L’aquila friulana incombe su piazza Unità
TRIESTE. «Non imponiamo bandiere a nessuno». La Lega Nord non vuole stravincere e Claudio Violino glissa sull’immagine del triestino che alza gli occhi al cielo in piazza Unità e si ritrova, il 3 aprile, l’aquila araldica del Friuli che svolazza nella bora. Ma Gianni Torrenti, invece, non si turba. E, premesso che la legge che istituisce la “Fieste de Patrie dal Friûl” dà la facoltà agli enti pubblici, Regione compresa, di esporre la bandiera del Friuli, ufficializza il suo via libera: «Non vedo perché non metterla anche a Trieste». Insomma, fatta la legge (pur tra le proteste triestine), la si applichi fino in fondo.
«Non è un obbligo - rimarca l’assessore con delega alle minoranze linguistiche -, ma mi pare che non debba nascere un caso su un vessillo del Friuli a Trieste». In piazza Unità? «O magari nella sede del mio assessorato in via Milano, non vedo alcun problema». Quello che conta, conclude Torrenti, «è che questo momento di festa possa servire a raccontare una parte di storia che non conoscono. Anzi, mi pare che le conoscenze siano spesso molto modeste ed è quanto mai conveniente incrociare le storie delle diverse parti del territorio».

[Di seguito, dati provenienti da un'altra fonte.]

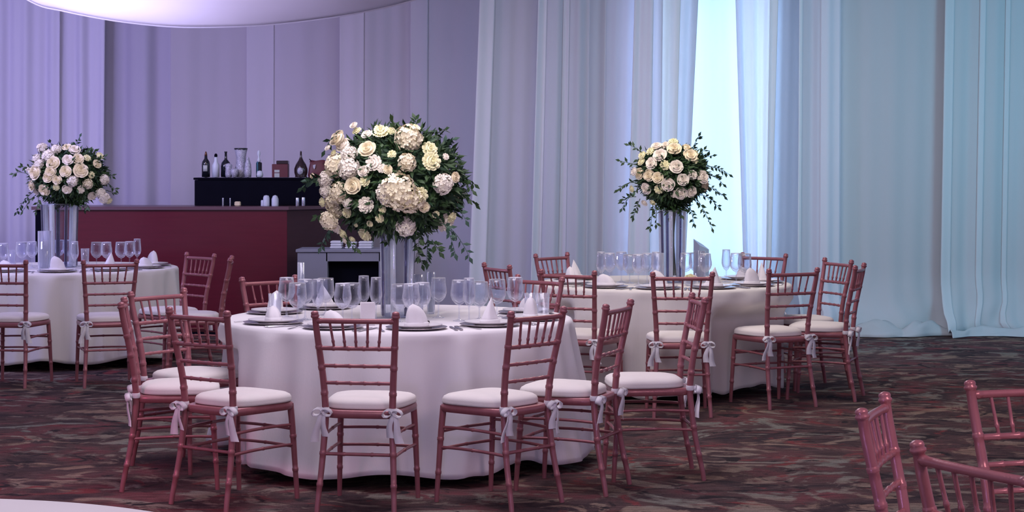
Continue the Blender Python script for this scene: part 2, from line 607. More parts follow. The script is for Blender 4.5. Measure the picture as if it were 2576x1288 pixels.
curtain(1354, 1338, 1484, 1478, YR - 0.14, [(0.028, 0.21, 0), (0.01, 0.10, 0)], B, 0.25, 'closely pleated blue grey curtain panel left of the right bouquet', 0, 9, ((0.0, 0.18, 1.20), (0.5, 0.62, 1.08)))
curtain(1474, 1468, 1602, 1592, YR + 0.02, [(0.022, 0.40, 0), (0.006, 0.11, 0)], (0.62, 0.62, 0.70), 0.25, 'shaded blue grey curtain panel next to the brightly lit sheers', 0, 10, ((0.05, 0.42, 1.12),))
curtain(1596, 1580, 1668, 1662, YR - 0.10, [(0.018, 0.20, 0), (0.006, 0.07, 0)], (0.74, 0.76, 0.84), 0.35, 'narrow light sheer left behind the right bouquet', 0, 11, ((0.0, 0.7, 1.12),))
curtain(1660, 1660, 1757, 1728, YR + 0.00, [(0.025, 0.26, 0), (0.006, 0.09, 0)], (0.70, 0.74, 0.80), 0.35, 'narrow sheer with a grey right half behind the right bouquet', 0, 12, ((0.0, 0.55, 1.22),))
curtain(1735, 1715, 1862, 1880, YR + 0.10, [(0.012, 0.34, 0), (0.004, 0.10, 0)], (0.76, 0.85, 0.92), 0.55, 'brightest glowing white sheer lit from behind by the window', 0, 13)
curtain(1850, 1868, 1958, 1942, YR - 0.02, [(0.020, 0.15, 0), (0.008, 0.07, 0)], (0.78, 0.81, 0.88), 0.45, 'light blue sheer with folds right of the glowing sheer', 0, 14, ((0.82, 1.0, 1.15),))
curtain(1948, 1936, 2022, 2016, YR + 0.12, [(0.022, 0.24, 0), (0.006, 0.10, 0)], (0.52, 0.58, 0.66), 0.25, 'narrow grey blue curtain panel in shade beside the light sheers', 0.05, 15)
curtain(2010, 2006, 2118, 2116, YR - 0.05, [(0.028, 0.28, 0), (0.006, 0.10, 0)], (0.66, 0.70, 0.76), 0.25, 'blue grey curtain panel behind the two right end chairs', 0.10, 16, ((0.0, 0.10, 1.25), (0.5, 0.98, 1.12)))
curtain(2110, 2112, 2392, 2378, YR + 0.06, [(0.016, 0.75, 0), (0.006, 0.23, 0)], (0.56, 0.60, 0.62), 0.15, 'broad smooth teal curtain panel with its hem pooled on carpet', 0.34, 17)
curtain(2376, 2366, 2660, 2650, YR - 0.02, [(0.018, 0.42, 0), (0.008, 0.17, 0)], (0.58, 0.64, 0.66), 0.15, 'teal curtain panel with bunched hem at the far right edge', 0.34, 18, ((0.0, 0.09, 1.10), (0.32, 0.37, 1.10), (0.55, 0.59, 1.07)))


# ------------------------------------------------------------------ ceiling swag
def canopy():
    pts = [(-190, -240), (-60, -95), (75, 0), (160, 25), (265, 46), (360, 58), (450, 65), (540, 66), (640, 62), (750, 52), (860, 38), (950, 20), (1030, 0), (1150, -36), (1300, -95), (1480, -190), (1560, -240)]

    def cr(p0, p1, p2, p3, t):
        return tuple(0.5 * (2 * b + (c - a) * t + (2 * a - 5 * b + 4 * c - d) * t * t + (3 * b - a - 3 * c + d) * t ** 3) for a, b, c, d in zip(p0, p1, p2, p3))
    hem = []
    for i in range(len(pts) - 1):
        a = pts[max(0, i - 1)]
        d = pts[min(len(pts) - 1, i + 2)]
        for k in range(6):
            hem.append(cr(a, pts[i], pts[i + 1], d, k / 6))
    hem.append(pts[-1])
    YC = 14.6
    rows = []
    nv = 18
    for j in range(nv + 1):
        v = j / nv
        row = []
        for (px, py) in hem:
            h = P(px, py, YC)
            zt = 3.79
            z0 = min(h.z, zt)
            # the cloth bellies down behind its hem, then rises to the ceiling towards the hall
            z = z0 + (zt - z0) * (v ** 1.6)
            y = YC - 3.0 * v + 0.02 * math.sin(px * 0.02)
            row.append(Vector((h.x * (1 - 0.10 * v), y, z)))
        rows.append(row)
    m = MB()
    m.grid(rows)
    o = m.build('ceiling_swag', M['canopy'])
    so = o.modifiers.new('cloth_thickness', 'SOLIDIFY')
    so.thickness = 0.012
    so.offset = 0
    tag(o, 'white fabric swag sagging from the ceiling at upper left', 'drape')
    m = MB()
    m.tube([Vector((p.x, p.y, p.z - 0.004)) for p in rows[0]], 0.013, 6)
    m.build('hem', M['canopy'], o)


canopy()

# ------------------------------------------------------------------ bar
bar = root('bar_counter', (-3.0, 17.4, 0), 0, 'long dark red mahogany bar counter with a walnut return', 'bar')


def lp(m, pts, z0, z1, off):
    """prism from a plan polygon (counter-clockwise)"""
    n = len(pts)
    vs = [Vector((x - off[0], y - off[1], z0)) for x, y in pts] + [Vector((x - off[0], y - off[1], z1)) for x, y in pts]
    fs = [tuple(range(n - 1, -1, -1)), tuple(range(n, 2 * n))] + [(i, (i + 1) % n, n + (i + 1) % n, n + i) for i in range(n)]
    m.add(vs, fs, True)


off = (-3.0, 17.4)
m = MB()
lp(m, [(-4.46, 17.0), (-2.138, 17.0), (-2.165, 17.05), (-4.46, 17.05)], 0.06, 1.20, off)
m.build('front_panel', M['bar'], bar)
m = MB()
lp(m, [(-2.136, 17.0), (-1.40, 18.02), (-1.44, 18.04), (-2.163, 17.052)], 0.06, 1.20, off)
m.build('return_panel', M['bar_side'], bar)
m = MB()
lp(m, [(-4.53, 17.0), (-4.462, 17.0), (-4.462, 17.72), (-4.53, 17.72)], 0.0, 1.20, off)
m.build('end_panel', M['black'], bar)
m = MB()
lp(m, [(-4.46, 17.052), (-2.17, 17.052), (-1.46, 18.04), (-1.9, 18.2), (-2.45, 17.72), (-4.46, 17.72)], 0.0, 1.199, off)
m.build('carcass', M['black'], bar)
m = MB()
lp(m, [(-4.56, 16.97), (-2.12, 16.97), (-1.36, 18.03), (-1.88, 18.30), (-2.45, 17.78), (-4.56, 17.78)], 1.20, 1.232, off)
m.build('counter_top', M['bar_top'], bar)
m = MB()
lp(m, [(-4.45, 17.02), (-2.17, 17.02), (-2.17, 17.06), (-4.45, 17.06)], 0.0, 0.06, off)
m.build('plinth', M['black'], bar)

# raised black shelf standing on the bar
sh = root('bottle_shelf', (-2.48, 17.56, 1.232), 0, 'black box shelf on the bar counter carrying the bottles', 'shelf')
m = MB()
m.box((0, 0, 0.125), (1.22, 0.30, 0.25), None, 0.004)
m.build('shelf_box', M['black'], sh)
m = MB()
m.box((0, 0, 0.262), (1.24, 0.32, 0.022), None, 0.004)
m.build('shelf_top', M['black'], sh)
SZ = 1.232 + 0.274
SY = 17.54


def on_shelf(px):
    return Vector((PX(px, SY), SY, SZ))


BG = 'bottles and curios on the black shelf'


def bottle(name, px, prof, mat, label, foil=None, lab=None, y=0.0, cat='bottle'):
    p = on_shelf(px)
    p.y += y
    r = root(name, p, 0, label, cat, BG)
    m = MB()
    m.lathe(prof, 18)
    m.build('body', mat, r)
    if foil:
        m = MB()
        m.lathe(foil[0], 14)
        m.build('cap', foil[1], r)
    if lab:
        r0, z0, z1, half = lab
        rows = [[Vector((r0 * math.sin(a), -r0 * math.cos(a), z)) for a in [-half + 2 * half * k / 8 for k in range(9)]] for z in (z0, z1)]
        m = MB()
        m.grid(rows)
        o = m.build('label', M['label'], r)
        so = o.modifiers.new('paper', 'SOLIDIFY')
        so.thickness = 0.001
    return r


bottle('wine_bottle', 518, [(0.001, 0), (0.040, 0.004), (0.041, 0.13), (0.036, 0.155), (0.016, 0.185), (0.0135, 0.215), (0.001, 0.216)], M['dark_glass'],
       'tall dark wine bottle with pale label at shelf left end', ([(0.001, 0.213), (0.0145, 0.214), (0.011, 0.235), (0.007, 0.25), (0.001, 0.256)], M['foil']), (0.0416, 0.06, 0.12, 0.55))
bottle('clear_bottle', 543, [(0.001, 0), (0.036, 0.004), (0.036, 0.12), (0.018, 0.155), (0.014, 0.20), (0.001, 0.201)], M['frost'],
       'clear frosted bottle with black stopper between two dark bottles', ([(0.001, 0.20), (0.014, 0.20), (0.016, 0.215), (0.012, 0.23), (0.001, 0.236)], M['black']))
bottle('flagon', 566, [(0.001, 0), (0.048, 0.004), (0.05, 0.11), (0.042, 0.145), (0.014, 0.178), (0.011, 0.24), (0.015, 0.245), (0.015, 0.255), (0.001, 0.256)], M['dark_glass'],
       'dark round shouldered bottle with long neck behind crystal tumbler', y=0.05)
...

L’aquila non crea imbarazzi, dunque. E pazienza se volteggerà fuori dai suoi luoghi di riferimento. Tra l’altro la legge ha stanziato 10mila euro per il 2015 a favore di tutti gli enti locali, nessuno escluso, che faranno richiesta di bandiera storica. «Ciascuno deciderà come crede, ma non vedo perché non ci dovrebbe essere il 3 aprile una bandiera pure nel palazzo della Regione», dice anche il presidente di piazza Oberdan Franco Iacop. E, come lui, il vicepresidente Igor Gabrovec, esponente della minoranza slovena: «Valuteranno i sindaci, ma perché dire di no?».
Gabrovec ricorda del resto che la legge 27/2011 che dettava disposizioni sull’uso delle bandiere della Repubblica italiana, dell’Unione europea e della Regione, «già prevedeva l’esposizione sugli edifici pubblici comunali delle bandiere delle comunità di riferimento dei gruppi linguistici Fvg». Certo, «a Trieste la presenza friulana non è riconosciuta, ma non poniamo limiti - aggiunge il consigliere regionale -. Anzi, sarebbe anche opportuno prevedere che lo stesso palazzo del Consiglio, che già ha una targa quadrilingue, esponga oltre a quella friulana pure le bandiere slovena e tedesca». Si tratta, secondo Gabrovec, «di un’aggiunta di simboli che arricchirebbe l’identità della regione senza arrecare danno a nessuno. Se ciò crea conflitti, credo sia un problema di chi prova fastidio, non certo della comunità».
Uno che in realtà non riesce a digerire è Roberto Dipiazza. «O son diventato matto oppure è impazzita la politica», dichiara l’ex sindaco lamentandosi di due giorni d’aula tra “Fieste” e commissione regionale pari opportunità. «Pur non entrando nel merito della ”estrema” importanza di queste tematiche - ironizza l’ex sindaco -, basta mettere la testa fuori dal Palazzo per accorgersi che il mondo sta franando, le famiglie sono in difficoltà, i giovani non trovano lavoro, la gente sta male e chiede soluzioni alla politica». Di «iniziativa irrispettosa delle priorità e fuori dal tempo, con tutti il rispetto per identità, storia e cultura» parla anche Un’Altra Trieste. «Se c'è un modo per avvalorare la tesi sull'inutilità delle Regioni – affermano Franco Bandelli e Alessia Rosolen – aggiungiamo all’elenco anche una norma che fa parte di una stupida visione che contrappone parti diverse della società per rafforzarne, di volta in volta, una o l'altra». Critici anche i consiglieri triestini M5S. «Riteniamo scandaloso - affermano Paolo Menis e Stefano Patuanelli - che la Regione usi i soldi dei contribuenti per provvedimenti che possono essere serenamente definiti “elettorali”, delle vere e proprie “marchette politiche” che hanno veramente stufato».